Por: Francisco Frassales. Compartilhado de Cangaceiros Cariri
Em crônica
anterior, falei do padre Francisco Pereira Nóbrega e hoje escrevo sobre o livro
“Vingança, não - Depoimento sobre Chico Pereira e cangaceiros do Nordeste”. Não
se trata de livro de história nem de memória. Tampouco é romance ou novela,
embora o autor tenha lançado mão de recursos ficcionais, a exemplo de recriação
de monólogos para imprimir lógica ao fluxo narrativo e torná-lo verossímil.
O foco do
livro é conhecido. Chico Pereira entra no crime para vingar a morte do pai,
João Pereira, comerciante, proprietário rural e político em Sousa, com atuação
no distrito de Nazaré e em São Gonçalo. O filho prendeu e entregou à polícia o
executor da morte do pai, mas com pouco tempo o viu impune, andando livre pelas
ruas, em feiras e festas. Um acinte. Depois de muita tocaia, “Zé Dias foi
achado morto no meio da estrada. Estendido no chão. Só ele e a morte.
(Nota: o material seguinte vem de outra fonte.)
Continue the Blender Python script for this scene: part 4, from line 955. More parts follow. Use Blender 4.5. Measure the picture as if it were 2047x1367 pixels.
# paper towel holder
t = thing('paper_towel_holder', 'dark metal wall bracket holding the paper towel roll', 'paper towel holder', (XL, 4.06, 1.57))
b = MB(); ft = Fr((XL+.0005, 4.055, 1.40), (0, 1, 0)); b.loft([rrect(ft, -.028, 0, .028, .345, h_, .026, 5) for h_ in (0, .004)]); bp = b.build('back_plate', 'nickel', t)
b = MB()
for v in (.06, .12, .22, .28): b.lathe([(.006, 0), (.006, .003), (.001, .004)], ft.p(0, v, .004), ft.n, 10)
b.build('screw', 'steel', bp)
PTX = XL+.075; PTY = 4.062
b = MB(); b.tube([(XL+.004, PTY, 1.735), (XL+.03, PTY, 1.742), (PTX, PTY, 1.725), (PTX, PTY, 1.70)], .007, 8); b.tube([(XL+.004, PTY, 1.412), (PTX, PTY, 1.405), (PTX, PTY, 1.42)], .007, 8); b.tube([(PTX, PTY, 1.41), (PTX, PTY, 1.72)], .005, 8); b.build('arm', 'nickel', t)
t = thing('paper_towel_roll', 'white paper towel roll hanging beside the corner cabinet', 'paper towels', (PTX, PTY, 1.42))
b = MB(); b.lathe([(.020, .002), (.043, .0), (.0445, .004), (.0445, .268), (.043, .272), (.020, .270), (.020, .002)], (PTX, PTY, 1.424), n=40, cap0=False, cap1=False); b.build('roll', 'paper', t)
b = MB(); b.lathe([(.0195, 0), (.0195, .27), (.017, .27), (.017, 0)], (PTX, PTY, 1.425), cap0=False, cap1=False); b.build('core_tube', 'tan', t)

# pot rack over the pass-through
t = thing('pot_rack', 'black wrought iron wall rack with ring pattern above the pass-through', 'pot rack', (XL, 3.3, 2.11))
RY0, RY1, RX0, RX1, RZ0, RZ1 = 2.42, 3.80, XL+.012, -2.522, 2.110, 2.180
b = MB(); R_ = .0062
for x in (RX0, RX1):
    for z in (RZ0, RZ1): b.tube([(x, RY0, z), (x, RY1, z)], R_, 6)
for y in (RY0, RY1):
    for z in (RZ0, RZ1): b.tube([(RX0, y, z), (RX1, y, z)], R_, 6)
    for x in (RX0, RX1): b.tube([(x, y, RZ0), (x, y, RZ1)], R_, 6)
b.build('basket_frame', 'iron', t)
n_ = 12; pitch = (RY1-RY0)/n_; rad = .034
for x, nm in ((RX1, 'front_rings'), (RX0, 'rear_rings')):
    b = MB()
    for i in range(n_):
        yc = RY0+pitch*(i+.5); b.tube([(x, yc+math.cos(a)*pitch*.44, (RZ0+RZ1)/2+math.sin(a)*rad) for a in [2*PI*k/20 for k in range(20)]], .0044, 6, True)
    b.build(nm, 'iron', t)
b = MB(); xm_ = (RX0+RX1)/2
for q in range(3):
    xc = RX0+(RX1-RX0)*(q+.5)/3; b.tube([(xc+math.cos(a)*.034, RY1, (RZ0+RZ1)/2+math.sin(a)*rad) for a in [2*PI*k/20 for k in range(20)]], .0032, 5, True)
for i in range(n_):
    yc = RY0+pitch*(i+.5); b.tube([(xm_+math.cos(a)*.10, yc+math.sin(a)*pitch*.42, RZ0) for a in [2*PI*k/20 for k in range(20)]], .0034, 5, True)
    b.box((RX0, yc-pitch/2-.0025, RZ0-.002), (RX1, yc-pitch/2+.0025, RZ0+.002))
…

E ninguém
mais por testemunha”, escreve padre Pereira.
A partir daí,
desencadeia-se o processo de formação de bando de cangaceiros. Chico Pereira
planeja assaltar Sousa, ajudado por Lampião, que manda dois irmãos, Antonio e
Livino Ferreira, dividir o comando das operações. Em 27 de julho de 1924, à
frente de 84 homens, o grupo invade Sousa. Houve saques, cenas de humilhação do
juiz de direito e outros fatos narrados com sutileza para não reabrir feridas,
penso. O livro repassa, também, episódios que envolvem padre Cícero Romão
Batista, políticos paraibanos e o advogado Café Filho; fugas, esconderijos, a
morte vestida de cobra venenosa; o descumprimento de acordos com autoridades, a
prisão sem resistência em Cajazeiras, em plena Festa da Padroeira, e levado
para a cadeia de Pombal. A viagem para a morte na estrada de Currais Novos, nas
mãos da polícia, na madrugada de 28 de outubro de 1928. Tudo isso Francisco
Pereira Nóbrega narra em 20 capítulos, afora nota explicativa, uma foto e um
croquis das andanças do pai em terras da Paraíba, Ceará, Pernambuco e Rio
Grande do Norte.
Quarenta e
cinco anos depois de publicada, a obra virou peça de teatro e já poderia ter-se
tornado filme. É livro perene, um depoimento original, nascido de dentro para
fora. Explico. Centenas de livros versam acerca do cangaço, escritos por
sociólogos, memorialistas, historiadores, jornalistas, enfim, estudiosos, mas
poucos existem como “Vingança, não”. O autor não vivenciou a maioria dos fatos
narrados. Ouviu-os da boca de parentes e amigos. Cresceu a escutar as versões
familiares. Não se contentou com isso, porém, e durante dois anos checou datas,
nomes, lugares e episódios em consultas a processos judiciais, testemunhas e
jornais da época.
O livro
encerra aspectos relevantes para as pesquisas históricas, sociológicas e
políticas da fase final da República Velha, auge do coronelismo, o intricado
sistema de relações de poder que nascia no interior dos municípios,
propagava-se pelas capitais dos estados e chegava ao centro das decisões
políticas e administrativas do País. Essa teia de relações de poder aparece
despida no livro, envolta em simplicidade narrativa de fazer inveja. Como se
forma um bando de facínoras? Lá está, passo a passo, sob o influxo das
injunções políticas interferindo nas atividades comerciais, envolvendo o
judiciário, o aparelho policial, as autoridades do executivo estadual, numa
promiscuidade que era a própria essência do poder na Primeira República.
Nem a religião
escapava dessa urdidura. O autor descreve a esperança que era ir a Juazeiro em
busca das benções do padre Cícero. Pereira Nóbrega produz uma síntese quase
perfeita do messianismo e a exploração política que o cerca, ao referir-se ao
mandachuva, deputado Floro Bartolomeu: “Sem ser beato nem cangaceiro, será o
ângulo onde se encontram ambos. Sobre essa dupla força se firmará para atingir
alturas que jamais suspeitou.” Para quem nada era e nada tinha, isso foi tudo.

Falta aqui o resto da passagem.